━━━ LISTED ENTRIES
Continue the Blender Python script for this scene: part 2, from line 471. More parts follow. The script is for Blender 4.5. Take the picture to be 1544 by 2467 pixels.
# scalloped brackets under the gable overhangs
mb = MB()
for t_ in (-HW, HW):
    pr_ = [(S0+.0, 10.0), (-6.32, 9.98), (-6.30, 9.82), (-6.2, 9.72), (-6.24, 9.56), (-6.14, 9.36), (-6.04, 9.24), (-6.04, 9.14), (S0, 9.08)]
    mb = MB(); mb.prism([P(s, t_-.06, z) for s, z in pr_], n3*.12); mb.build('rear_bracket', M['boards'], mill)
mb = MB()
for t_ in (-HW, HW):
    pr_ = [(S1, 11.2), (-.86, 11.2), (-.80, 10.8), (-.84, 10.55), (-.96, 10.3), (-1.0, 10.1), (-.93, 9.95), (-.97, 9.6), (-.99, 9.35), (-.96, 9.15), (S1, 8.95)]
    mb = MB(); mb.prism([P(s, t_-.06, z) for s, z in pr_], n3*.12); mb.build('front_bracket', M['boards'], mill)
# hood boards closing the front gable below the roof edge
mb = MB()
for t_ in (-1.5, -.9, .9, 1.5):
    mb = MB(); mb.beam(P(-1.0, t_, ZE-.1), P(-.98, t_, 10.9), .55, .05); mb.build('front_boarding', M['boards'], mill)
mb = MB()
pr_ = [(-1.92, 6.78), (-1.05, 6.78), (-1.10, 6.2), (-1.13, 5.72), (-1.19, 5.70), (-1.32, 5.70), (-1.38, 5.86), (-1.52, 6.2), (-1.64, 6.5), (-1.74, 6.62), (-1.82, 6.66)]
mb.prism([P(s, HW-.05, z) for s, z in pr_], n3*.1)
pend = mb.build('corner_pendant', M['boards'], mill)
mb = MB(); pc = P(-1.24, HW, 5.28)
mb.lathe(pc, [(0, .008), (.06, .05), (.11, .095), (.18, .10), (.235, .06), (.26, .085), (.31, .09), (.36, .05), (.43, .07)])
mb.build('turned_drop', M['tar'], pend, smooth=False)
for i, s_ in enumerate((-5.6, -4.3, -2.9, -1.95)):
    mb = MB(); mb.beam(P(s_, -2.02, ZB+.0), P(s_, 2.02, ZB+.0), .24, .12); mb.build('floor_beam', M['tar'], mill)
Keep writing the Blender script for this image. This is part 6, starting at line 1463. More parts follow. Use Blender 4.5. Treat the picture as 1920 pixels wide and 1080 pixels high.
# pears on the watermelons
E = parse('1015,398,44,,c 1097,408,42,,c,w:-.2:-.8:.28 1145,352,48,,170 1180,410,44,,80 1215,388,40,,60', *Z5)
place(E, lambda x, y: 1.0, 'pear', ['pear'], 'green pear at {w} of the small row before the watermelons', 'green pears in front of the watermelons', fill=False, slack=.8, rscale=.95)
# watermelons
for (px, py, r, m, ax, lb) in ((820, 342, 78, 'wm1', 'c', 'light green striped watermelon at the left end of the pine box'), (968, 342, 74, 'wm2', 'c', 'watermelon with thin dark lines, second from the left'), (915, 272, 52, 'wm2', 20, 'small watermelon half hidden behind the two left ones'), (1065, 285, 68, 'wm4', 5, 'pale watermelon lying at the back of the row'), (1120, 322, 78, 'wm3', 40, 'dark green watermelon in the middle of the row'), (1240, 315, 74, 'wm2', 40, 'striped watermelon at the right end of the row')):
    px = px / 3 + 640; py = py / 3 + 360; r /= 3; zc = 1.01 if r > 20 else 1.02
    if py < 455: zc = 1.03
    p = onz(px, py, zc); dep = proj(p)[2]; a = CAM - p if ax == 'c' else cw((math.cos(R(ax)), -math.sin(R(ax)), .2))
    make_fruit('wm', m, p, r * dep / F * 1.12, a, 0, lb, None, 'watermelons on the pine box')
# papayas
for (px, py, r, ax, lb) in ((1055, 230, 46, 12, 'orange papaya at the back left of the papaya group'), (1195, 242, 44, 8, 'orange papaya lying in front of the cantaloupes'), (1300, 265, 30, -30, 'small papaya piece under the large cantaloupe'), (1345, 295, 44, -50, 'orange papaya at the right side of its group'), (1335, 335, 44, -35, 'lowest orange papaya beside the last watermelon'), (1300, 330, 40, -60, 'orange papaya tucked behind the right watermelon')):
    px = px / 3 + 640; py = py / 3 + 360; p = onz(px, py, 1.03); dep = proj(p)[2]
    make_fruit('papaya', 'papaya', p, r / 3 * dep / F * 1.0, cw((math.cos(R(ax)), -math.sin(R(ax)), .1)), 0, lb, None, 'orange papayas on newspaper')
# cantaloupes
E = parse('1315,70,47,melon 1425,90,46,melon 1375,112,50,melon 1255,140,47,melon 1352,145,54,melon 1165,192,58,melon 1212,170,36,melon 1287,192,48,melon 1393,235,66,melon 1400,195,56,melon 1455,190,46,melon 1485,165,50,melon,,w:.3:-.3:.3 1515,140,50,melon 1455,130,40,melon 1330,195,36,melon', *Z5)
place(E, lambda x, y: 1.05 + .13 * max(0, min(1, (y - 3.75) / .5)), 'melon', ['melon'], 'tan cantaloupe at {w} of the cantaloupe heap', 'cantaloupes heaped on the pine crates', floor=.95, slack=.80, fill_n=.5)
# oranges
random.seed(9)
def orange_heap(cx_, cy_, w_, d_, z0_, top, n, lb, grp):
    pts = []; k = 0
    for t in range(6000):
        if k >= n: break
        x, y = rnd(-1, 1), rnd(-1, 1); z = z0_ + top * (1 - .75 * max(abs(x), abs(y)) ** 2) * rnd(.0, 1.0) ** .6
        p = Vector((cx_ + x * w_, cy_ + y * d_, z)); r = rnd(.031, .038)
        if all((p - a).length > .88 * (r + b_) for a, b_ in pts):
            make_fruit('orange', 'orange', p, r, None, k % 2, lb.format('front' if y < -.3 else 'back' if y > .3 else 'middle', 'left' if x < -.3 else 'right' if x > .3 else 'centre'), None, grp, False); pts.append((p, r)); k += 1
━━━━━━
### WHAT IS REQUIRED
Output every record above exactly as it appears.

### SOLVED PROBLEM
Continue the Blender Python script for this scene: part 2, from line 471. More parts follow. The script is for Blender 4.5. Take the picture to be 1544 by 2467 pixels.
# scalloped brackets under the gable overhangs
mb = MB()
for t_ in (-HW, HW):
    pr_ = [(S0+.0, 10.0), (-6.32, 9.98), (-6.30, 9.82), (-6.2, 9.72), (-6.24, 9.56), (-6.14, 9.36), (-6.04, 9.24), (-6.04, 9.14), (S0, 9.08)]
    mb = MB(); mb.prism([P(s, t_-.06, z) for s, z in pr_], n3*.12); mb.build('rear_bracket', M['boards'], mill)
mb = MB()
for t_ in (-HW, HW):
    pr_ = [(S1, 11.2), (-.86, 11.2), (-.80, 10.8), (-.84, 10.55), (-.96, 10.3), (-1.0, 10.1), (-.93, 9.95), (-.97, 9.6), (-.99, 9.35), (-.96, 9.15), (S1, 8.95)]
    mb = MB(); mb.prism([P(s, t_-.06, z) for s, z in pr_], n3*.12); mb.build('front_bracket', M['boards'], mill)
# hood boards closing the front gable below the roof edge
mb = MB()
for t_ in (-1.5, -.9, .9, 1.5):
    mb = MB(); mb.beam(P(-1.0, t_, ZE-.1), P(-.98, t_, 10.9), .55, .05); mb.build('front_boarding', M['boards'], mill)
mb = MB()
pr_ = [(-1.92, 6.78), (-1.05, 6.78), (-1.10, 6.2), (-1.13, 5.72), (-1.19, 5.70), (-1.32, 5.70), (-1.38, 5.86), (-1.52, 6.2), (-1.64, 6.5), (-1.74, 6.62), (-1.82, 6.66)]
mb.prism([P(s, HW-.05, z) for s, z in pr_], n3*.1)
pend = mb.build('corner_pendant', M['boards'], mill)
mb = MB(); pc = P(-1.24, HW, 5.28)
mb.lathe(pc, [(0, .008), (.06, .05), (.11, .095), (.18, .10), (.235, .06), (.26, .085), (.31, .09), (.36, .05), (.43, .07)])
mb.build('turned_drop', M['tar'], pend, smooth=False)
for i, s_ in enumerate((-5.6, -4.3, -2.9, -1.95)):
    mb = MB(); mb.beam(P(s_, -2.02, ZB+.0), P(s_, 2.02, ZB+.0), .24, .12); mb.build('floor_beam', M['tar'], mill)
Keep writing the Blender script for this image. This is part 6, starting at line 1463. More parts follow. Use Blender 4.5. Treat the picture as 1920 pixels wide and 1080 pixels high.
# pears on the watermelons
E = parse('1015,398,44,,c 1097,408,42,,c,w:-.2:-.8:.28 1145,352,48,,170 1180,410,44,,80 1215,388,40,,60', *Z5)
place(E, lambda x, y: 1.0, 'pear', ['pear'], 'green pear at {w} of the small row before the watermelons', 'green pears in front of the watermelons', fill=False, slack=.8, rscale=.95)
# watermelons
for (px, py, r, m, ax, lb) in ((820, 342, 78, 'wm1', 'c', 'light green striped watermelon at the left end of the pine box'), (968, 342, 74, 'wm2', 'c', 'watermelon with thin dark lines, second from the left'), (915, 272, 52, 'wm2', 20, 'small watermelon half hidden behind the two left ones'), (1065, 285, 68, 'wm4', 5, 'pale watermelon lying at the back of the row'), (1120, 322, 78, 'wm3', 40, 'dark green watermelon in the middle of the row'), (1240, 315, 74, 'wm2', 40, 'striped watermelon at the right end of the row')):
    px = px / 3 + 640; py = py / 3 + 360; r /= 3; zc = 1.01 if r > 20 else 1.02
    if py < 455: zc = 1.03
    p = onz(px, py, zc); dep = proj(p)[2]; a = CAM - p if ax == 'c' else cw((math.cos(R(ax)), -math.sin(R(ax)), .2))
    make_fruit('wm', m, p, r * dep / F * 1.12, a, 0, lb, None, 'watermelons on the pine box')
# papayas
for (px, py, r, ax, lb) in ((1055, 230, 46, 12, 'orange papaya at the back left of the papaya group'), (1195, 242, 44, 8, 'orange papaya lying in front of the cantaloupes'), (1300, 265, 30, -30, 'small papaya piece under the large cantaloupe'), (1345, 295, 44, -50, 'orange papaya at the right side of its group'), (1335, 335, 44, -35, 'lowest orange papaya beside the last watermelon'), (1300, 330, 40, -60, 'orange papaya tucked behind the right watermelon')):
    px = px / 3 + 640; py = py / 3 + 360; p = onz(px, py, 1.03); dep = proj(p)[2]
    make_fruit('papaya', 'papaya', p, r / 3 * dep / F * 1.0, cw((math.cos(R(ax)), -math.sin(R(ax)), .1)), 0, lb, None, 'orange papayas on newspaper')
# cantaloupes
E = parse('1315,70,47,melon 1425,90,46,melon 1375,112,50,melon 1255,140,47,melon 1352,145,54,melon 1165,192,58,melon 1212,170,36,melon 1287,192,48,melon 1393,235,66,melon 1400,195,56,melon 1455,190,46,melon 1485,165,50,melon,,w:.3:-.3:.3 1515,140,50,melon 1455,130,40,melon 1330,195,36,melon', *Z5)
place(E, lambda x, y: 1.05 + .13 * max(0, min(1, (y - 3.75) / .5)), 'melon', ['melon'], 'tan cantaloupe at {w} of the cantaloupe heap', 'cantaloupes heaped on the pine crates', floor=.95, slack=.80, fill_n=.5)
# oranges
random.seed(9)
def orange_heap(cx_, cy_, w_, d_, z0_, top, n, lb, grp):
    pts = []; k = 0
    for t in range(6000):
        if k >= n: break
        x, y = rnd(-1, 1), rnd(-1, 1); z = z0_ + top * (1 - .75 * max(abs(x), abs(y)) ** 2) * rnd(.0, 1.0) ** .6
        p = Vector((cx_ + x * w_, cy_ + y * d_, z)); r = rnd(.031, .038)
        if all((p - a).length > .88 * (r + b_) for a, b_ in pts):
            make_fruit('orange', 'orange', p, r, None, k % 2, lb.format('front' if y < -.3 else 'back' if y > .3 else 'middle', 'left' if x < -.3 else 'right' if x > .3 else 'centre'), None, grp, False); pts.append((p, r)); k += 1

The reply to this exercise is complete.